Gypsy has, of course, been filmed before; but in the previous, 1962 version Rosalind Russell misguidedly tried to soften and broaden the anti-heroine. Rose is one character who has to be a monstrous egomaniac; if she isn't, there's no reason for anyone to be bludgeoned into submission by her.
Fortunately, there's nothing middling about Midler. At first, she comes on so strong that she's hard to take; we're unaccustomed to performances of this scale in the cinema. But underneath the theatricality, she's real. Midler peels away the musical comedy wrappings to reveal that Gypsy is fundamentally high drama - about a woman who emasculates every man she meets, a mother who so destroys her daughter's self-esteem that the girl ends up stripping for a livelihood.
It's no wonder that the show appeals to homosexuals - it's enough to make anyone keep women at an emotional distance. But from the moment Midler sings Everything's Coming Up Roses (in the theatre, it was the first act closer) you can't help yourself warming to her. You have to admire Rose's resilience, determination, survivalism. Midler has always had star quality, and her performance here is simply brilliant; the finale, an outcry of rage, resentment and Broadway bravado - is a tour de force, one of the greatest musical sequences ever filmed.
There will be some who would have liked to see the show made more modern, cinematic, "opened out"; but director Emile Ardolino (who died of Aids during production) made the right decision to keep it theatrical. He probably didn't have much choice, since this film was made for a limited budget with an eye to American TV - where it was a huge ratings success; but any more realistic approach would only have emphasised the stylised nature of the material. In this version, the form admirably suits the content.
The supporting cast might have been stronger. As Rose's longsuffering paramour, Herb, Peter Riegert is no better than adequate; he's okay reprising his charming pickle-salesman from Crossing Delancey , but he doesn't have much of a singing voice. Cynthia Gibb is sweet and appealing as Rose's downtrodden daughter Louise; but, like everyone else I've seen play the role, she struggles when called upon to transform herself into Gypsy Rose Lee.

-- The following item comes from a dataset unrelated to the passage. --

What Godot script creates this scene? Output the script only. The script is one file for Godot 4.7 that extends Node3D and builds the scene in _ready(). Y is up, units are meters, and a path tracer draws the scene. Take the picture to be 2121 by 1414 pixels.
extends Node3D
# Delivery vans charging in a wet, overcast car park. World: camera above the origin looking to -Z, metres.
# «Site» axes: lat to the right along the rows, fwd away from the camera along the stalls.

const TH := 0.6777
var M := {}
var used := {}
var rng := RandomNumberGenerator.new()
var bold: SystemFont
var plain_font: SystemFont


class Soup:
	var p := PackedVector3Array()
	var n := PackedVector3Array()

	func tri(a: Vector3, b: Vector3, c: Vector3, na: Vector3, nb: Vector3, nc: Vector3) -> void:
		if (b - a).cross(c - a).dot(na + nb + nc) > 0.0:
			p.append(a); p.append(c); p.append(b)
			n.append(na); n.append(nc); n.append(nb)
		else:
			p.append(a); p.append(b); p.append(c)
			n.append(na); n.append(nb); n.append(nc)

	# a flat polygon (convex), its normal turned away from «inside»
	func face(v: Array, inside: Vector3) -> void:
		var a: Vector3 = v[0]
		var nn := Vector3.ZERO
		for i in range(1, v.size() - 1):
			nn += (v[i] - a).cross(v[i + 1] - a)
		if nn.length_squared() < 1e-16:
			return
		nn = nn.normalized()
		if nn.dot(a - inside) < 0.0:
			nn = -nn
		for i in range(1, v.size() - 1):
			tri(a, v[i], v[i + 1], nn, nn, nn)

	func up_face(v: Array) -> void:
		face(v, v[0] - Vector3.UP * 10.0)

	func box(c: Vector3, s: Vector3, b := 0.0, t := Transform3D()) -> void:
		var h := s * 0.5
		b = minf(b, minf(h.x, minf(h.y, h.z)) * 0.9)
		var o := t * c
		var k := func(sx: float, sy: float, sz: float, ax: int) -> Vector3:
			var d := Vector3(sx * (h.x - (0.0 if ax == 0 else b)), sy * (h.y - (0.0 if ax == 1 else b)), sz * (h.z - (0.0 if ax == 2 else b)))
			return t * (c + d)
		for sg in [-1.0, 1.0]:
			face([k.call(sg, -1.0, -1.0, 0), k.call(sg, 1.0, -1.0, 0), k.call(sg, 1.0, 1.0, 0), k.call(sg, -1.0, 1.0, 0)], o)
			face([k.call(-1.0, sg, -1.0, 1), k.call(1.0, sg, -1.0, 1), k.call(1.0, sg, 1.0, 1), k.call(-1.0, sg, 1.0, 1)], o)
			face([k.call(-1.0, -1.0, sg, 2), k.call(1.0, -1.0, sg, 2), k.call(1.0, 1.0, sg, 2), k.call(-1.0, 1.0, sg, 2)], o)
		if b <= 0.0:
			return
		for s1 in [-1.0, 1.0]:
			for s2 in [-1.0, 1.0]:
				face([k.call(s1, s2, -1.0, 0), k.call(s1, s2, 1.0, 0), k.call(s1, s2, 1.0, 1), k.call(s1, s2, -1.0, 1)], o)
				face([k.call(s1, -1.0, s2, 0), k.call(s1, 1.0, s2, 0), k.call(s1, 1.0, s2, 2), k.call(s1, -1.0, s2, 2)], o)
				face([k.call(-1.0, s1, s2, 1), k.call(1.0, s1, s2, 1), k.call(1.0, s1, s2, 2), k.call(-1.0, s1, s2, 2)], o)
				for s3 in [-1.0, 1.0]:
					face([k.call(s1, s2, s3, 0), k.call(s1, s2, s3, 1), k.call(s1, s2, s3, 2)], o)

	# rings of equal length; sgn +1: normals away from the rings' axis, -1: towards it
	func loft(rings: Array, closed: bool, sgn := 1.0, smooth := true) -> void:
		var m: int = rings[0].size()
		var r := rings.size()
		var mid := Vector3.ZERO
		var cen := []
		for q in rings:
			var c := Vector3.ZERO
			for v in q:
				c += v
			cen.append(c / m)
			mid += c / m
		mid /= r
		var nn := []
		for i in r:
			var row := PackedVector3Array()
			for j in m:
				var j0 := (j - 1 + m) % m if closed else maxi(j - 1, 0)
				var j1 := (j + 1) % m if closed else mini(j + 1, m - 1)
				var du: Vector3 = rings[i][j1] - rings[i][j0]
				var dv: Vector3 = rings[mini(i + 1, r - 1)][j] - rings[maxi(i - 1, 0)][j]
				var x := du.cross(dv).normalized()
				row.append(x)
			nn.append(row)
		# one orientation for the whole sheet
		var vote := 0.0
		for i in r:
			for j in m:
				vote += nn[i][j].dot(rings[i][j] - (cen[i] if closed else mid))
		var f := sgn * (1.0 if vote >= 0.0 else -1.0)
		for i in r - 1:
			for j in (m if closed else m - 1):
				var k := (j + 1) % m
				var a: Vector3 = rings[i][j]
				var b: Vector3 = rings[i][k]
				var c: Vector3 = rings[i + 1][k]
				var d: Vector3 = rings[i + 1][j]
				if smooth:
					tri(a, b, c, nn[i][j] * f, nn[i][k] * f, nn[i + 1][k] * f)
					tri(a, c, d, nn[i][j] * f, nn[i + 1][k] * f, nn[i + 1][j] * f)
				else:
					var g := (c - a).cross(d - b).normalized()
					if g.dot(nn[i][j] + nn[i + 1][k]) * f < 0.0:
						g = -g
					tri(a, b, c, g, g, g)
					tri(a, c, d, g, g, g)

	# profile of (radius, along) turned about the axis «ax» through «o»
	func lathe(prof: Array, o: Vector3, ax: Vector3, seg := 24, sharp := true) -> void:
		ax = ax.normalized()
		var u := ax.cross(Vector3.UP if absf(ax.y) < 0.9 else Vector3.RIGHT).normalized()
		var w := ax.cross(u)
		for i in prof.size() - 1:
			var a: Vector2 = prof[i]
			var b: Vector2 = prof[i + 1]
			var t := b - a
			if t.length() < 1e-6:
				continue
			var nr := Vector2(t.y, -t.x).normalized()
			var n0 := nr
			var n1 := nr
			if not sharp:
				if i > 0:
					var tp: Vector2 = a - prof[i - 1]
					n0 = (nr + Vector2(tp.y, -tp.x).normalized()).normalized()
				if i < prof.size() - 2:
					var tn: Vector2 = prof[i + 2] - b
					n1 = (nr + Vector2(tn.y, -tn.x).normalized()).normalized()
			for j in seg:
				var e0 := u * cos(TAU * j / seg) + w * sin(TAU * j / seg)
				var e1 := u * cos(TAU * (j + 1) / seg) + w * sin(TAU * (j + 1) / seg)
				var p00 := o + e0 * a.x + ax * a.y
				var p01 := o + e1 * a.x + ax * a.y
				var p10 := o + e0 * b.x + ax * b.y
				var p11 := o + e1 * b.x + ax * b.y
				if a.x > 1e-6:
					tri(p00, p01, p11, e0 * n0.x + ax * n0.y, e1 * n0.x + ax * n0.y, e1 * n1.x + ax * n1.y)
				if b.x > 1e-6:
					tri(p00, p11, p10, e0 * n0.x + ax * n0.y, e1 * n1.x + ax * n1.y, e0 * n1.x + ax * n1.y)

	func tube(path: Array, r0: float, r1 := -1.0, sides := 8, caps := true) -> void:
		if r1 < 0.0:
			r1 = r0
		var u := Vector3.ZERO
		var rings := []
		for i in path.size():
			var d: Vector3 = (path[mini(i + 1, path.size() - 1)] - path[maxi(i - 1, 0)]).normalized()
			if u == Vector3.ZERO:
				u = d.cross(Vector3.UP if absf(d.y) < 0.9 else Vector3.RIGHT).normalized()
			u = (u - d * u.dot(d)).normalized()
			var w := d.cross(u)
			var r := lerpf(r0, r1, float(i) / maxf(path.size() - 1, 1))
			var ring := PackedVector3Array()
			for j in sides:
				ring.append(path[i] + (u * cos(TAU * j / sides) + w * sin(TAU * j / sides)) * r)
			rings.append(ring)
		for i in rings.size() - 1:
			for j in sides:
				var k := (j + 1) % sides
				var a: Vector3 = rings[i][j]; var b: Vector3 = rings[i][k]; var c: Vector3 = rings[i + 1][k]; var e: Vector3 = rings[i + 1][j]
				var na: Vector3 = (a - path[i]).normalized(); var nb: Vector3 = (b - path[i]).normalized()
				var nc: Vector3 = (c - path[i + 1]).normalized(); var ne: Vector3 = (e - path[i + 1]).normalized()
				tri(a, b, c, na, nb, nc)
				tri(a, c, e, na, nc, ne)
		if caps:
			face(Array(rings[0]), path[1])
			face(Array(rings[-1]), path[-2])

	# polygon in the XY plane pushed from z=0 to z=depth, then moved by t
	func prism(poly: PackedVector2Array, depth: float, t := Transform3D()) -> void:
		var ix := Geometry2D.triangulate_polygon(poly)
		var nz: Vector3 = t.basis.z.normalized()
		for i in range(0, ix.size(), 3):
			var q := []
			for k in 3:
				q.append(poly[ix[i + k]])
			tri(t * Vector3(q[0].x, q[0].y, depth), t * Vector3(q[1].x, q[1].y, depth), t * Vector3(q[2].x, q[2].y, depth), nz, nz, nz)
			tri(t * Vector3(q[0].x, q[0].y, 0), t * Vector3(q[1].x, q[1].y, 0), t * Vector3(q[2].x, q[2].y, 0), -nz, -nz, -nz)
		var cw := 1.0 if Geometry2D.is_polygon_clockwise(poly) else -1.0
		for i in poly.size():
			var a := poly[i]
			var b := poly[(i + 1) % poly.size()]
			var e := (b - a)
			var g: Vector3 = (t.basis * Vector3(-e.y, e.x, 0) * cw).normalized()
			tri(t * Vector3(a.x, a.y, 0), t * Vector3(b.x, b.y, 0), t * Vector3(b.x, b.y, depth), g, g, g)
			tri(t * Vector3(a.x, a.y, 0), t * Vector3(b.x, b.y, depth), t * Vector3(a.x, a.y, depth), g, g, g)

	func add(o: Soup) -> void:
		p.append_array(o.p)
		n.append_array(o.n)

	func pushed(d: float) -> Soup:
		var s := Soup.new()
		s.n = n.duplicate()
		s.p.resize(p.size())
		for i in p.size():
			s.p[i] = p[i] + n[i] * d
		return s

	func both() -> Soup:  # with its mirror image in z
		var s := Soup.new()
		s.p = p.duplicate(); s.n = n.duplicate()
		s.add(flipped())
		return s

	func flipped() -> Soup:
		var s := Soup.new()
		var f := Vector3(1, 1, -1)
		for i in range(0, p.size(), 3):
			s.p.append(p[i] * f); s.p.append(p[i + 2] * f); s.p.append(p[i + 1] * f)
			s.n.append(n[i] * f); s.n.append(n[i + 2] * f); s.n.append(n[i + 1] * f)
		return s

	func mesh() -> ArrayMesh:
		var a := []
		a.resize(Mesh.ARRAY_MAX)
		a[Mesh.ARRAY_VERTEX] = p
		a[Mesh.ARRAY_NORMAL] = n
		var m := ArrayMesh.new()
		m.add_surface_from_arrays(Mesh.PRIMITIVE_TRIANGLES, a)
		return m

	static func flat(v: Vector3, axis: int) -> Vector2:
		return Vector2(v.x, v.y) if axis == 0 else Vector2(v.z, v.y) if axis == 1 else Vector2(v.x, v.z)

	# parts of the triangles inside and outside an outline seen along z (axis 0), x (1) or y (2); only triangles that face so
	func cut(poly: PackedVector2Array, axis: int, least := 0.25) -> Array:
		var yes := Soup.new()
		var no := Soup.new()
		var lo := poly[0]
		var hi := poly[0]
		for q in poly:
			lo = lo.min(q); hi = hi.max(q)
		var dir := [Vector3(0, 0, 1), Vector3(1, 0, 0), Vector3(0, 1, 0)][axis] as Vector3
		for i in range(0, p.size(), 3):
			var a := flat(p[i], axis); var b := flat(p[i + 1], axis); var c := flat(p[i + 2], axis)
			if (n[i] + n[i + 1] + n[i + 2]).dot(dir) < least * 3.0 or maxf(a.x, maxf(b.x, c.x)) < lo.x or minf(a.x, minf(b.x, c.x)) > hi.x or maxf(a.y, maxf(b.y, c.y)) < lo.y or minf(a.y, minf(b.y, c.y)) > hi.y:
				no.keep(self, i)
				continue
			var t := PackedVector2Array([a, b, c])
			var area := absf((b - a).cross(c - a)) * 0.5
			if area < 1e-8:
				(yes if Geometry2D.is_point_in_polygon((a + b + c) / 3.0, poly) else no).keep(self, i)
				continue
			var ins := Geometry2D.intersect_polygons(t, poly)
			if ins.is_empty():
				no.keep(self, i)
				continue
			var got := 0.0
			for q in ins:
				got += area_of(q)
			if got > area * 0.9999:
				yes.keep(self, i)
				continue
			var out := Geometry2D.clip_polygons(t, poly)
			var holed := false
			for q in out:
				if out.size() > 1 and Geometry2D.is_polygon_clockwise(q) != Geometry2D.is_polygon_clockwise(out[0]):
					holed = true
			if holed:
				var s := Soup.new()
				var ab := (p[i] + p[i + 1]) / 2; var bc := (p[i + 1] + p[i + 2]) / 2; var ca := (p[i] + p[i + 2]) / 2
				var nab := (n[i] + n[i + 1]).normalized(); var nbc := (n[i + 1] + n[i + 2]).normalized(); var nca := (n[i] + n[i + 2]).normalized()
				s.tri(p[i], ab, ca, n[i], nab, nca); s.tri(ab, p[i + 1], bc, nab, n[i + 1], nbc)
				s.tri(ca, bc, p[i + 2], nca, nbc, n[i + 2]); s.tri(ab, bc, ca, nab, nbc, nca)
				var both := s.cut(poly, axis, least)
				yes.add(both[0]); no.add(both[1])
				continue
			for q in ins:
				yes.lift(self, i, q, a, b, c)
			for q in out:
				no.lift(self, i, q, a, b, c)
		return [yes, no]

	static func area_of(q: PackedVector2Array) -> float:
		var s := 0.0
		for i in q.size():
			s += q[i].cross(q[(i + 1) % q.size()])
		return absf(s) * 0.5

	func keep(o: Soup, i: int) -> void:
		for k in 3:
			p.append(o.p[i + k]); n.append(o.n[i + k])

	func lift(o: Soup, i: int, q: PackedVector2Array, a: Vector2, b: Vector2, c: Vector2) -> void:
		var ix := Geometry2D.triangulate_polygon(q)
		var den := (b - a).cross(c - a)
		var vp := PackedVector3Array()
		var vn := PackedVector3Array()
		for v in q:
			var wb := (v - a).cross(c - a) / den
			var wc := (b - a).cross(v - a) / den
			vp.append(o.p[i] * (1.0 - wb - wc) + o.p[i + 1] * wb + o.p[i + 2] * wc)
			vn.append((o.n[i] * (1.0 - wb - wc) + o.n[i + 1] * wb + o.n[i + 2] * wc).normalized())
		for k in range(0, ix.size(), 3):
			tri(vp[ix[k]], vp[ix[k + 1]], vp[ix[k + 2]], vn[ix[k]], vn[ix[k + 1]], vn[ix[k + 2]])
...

She just isn't sexy enough to convince you that men would pay to see her strip.
It is a pity that composer Jule Styne and lyricist Stephen Sondheim didn't take the opportunity to replace the weakest song in the show, Little Lamb ; but the show is, for the most part, a parade of outstanding numbers like You've Gotta Have A Gimmick , If Momma Were Married and Together , with witty Sondheim lyrics married - for once - to great tunes by Jule Styne. Accomplished composer though Sondheim is, Gypsy and West Side Story (for both of which he wrote only the lyrics) remain his two best shows.
American TV executives are planning to follow up this success with other great musicals, such as Guys and Dolls, to which justice wasn't done the first time round on celluloid. Musicals are long overdue for a comeback; and on this evidence, writers should be pitching them in the direction of Miss Midler. Gypsy may not be for every taste, but I loved it.